_What you have to do_.
Every entry that follows should be reproduced exactly.
•••••
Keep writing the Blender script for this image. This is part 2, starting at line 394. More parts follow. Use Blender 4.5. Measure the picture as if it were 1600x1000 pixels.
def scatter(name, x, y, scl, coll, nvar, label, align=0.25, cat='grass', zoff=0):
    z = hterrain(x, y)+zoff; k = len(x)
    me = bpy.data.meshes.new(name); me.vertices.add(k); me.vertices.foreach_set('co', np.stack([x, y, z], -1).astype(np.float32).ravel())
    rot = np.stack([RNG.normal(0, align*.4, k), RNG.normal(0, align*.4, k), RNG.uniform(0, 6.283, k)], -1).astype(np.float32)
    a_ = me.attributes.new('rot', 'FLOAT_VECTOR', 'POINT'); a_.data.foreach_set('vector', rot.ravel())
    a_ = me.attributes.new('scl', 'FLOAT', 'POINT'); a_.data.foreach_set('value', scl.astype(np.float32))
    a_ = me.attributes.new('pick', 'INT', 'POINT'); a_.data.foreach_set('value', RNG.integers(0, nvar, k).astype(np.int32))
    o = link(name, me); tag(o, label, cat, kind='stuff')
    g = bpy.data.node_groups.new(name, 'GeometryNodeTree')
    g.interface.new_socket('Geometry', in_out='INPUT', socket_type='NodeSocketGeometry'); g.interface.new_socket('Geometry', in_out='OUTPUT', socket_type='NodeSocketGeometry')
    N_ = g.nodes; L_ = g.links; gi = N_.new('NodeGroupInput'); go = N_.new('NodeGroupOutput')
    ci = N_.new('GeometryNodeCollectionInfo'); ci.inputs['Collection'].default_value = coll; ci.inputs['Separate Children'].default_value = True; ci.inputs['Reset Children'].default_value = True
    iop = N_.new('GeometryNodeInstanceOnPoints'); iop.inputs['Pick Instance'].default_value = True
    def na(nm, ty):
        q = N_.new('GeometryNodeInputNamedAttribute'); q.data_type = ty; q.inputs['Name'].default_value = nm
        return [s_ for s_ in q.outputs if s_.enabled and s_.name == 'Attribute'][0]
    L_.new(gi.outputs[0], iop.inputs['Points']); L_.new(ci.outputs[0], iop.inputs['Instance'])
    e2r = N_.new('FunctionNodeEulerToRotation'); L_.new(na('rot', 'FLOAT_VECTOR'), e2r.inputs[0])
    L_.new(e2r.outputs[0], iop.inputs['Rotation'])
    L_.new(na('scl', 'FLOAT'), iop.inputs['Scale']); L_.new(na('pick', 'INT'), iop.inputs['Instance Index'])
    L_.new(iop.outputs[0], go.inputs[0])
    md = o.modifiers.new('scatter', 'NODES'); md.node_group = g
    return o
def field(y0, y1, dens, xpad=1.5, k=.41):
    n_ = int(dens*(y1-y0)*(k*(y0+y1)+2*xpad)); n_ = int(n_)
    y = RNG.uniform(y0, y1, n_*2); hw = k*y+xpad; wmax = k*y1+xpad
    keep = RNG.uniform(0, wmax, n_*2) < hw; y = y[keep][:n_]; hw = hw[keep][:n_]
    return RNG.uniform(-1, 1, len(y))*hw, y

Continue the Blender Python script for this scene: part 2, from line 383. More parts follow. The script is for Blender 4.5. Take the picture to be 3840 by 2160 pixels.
•••••
_Answer in full_.
Keep writing the Blender script for this image. This is part 2, starting at line 394. More parts follow. Use Blender 4.5. Measure the picture as if it were 1600x1000 pixels.
def scatter(name, x, y, scl, coll, nvar, label, align=0.25, cat='grass', zoff=0):
    z = hterrain(x, y)+zoff; k = len(x)
    me = bpy.data.meshes.new(name); me.vertices.add(k); me.vertices.foreach_set('co', np.stack([x, y, z], -1).astype(np.float32).ravel())
    rot = np.stack([RNG.normal(0, align*.4, k), RNG.normal(0, align*.4, k), RNG.uniform(0, 6.283, k)], -1).astype(np.float32)
    a_ = me.attributes.new('rot', 'FLOAT_VECTOR', 'POINT'); a_.data.foreach_set('vector', rot.ravel())
    a_ = me.attributes.new('scl', 'FLOAT', 'POINT'); a_.data.foreach_set('value', scl.astype(np.float32))
    a_ = me.attributes.new('pick', 'INT', 'POINT'); a_.data.foreach_set('value', RNG.integers(0, nvar, k).astype(np.int32))
    o = link(name, me); tag(o, label, cat, kind='stuff')
    g = bpy.data.node_groups.new(name, 'GeometryNodeTree')
    g.interface.new_socket('Geometry', in_out='INPUT', socket_type='NodeSocketGeometry'); g.interface.new_socket('Geometry', in_out='OUTPUT', socket_type='NodeSocketGeometry')
    N_ = g.nodes; L_ = g.links; gi = N_.new('NodeGroupInput'); go = N_.new('NodeGroupOutput')
    ci = N_.new('GeometryNodeCollectionInfo'); ci.inputs['Collection'].default_value = coll; ci.inputs['Separate Children'].default_value = True; ci.inputs['Reset Children'].default_value = True
    iop = N_.new('GeometryNodeInstanceOnPoints'); iop.inputs['Pick Instance'].default_value = True
    def na(nm, ty):
        q = N_.new('GeometryNodeInputNamedAttribute'); q.data_type = ty; q.inputs['Name'].default_value = nm
        return [s_ for s_ in q.outputs if s_.enabled and s_.name == 'Attribute'][0]
    L_.new(gi.outputs[0], iop.inputs['Points']); L_.new(ci.outputs[0], iop.inputs['Instance'])
    e2r = N_.new('FunctionNodeEulerToRotation'); L_.new(na('rot', 'FLOAT_VECTOR'), e2r.inputs[0])
    L_.new(e2r.outputs[0], iop.inputs['Rotation'])
    L_.new(na('scl', 'FLOAT'), iop.inputs['Scale']); L_.new(na('pick', 'INT'), iop.inputs['Instance Index'])
    L_.new(iop.outputs[0], go.inputs[0])
    md = o.modifiers.new('scatter', 'NODES'); md.node_group = g
    return o
def field(y0, y1, dens, xpad=1.5, k=.41):
    n_ = int(dens*(y1-y0)*(k*(y0+y1)+2*xpad)); n_ = int(n_)
    y = RNG.uniform(y0, y1, n_*2); hw = k*y+xpad; wmax = k*y1+xpad
    keep = RNG.uniform(0, wmax, n_*2) < hw; y = y[keep][:n_]; hw = hw[keep][:n_]
    return RNG.uniform(-1, 1, len(y))*hw, y

Continue the Blender Python script for this scene: part 2, from line 383. More parts follow. The script is for Blender 4.5. Take the picture to be 3840 by 2160 pixels.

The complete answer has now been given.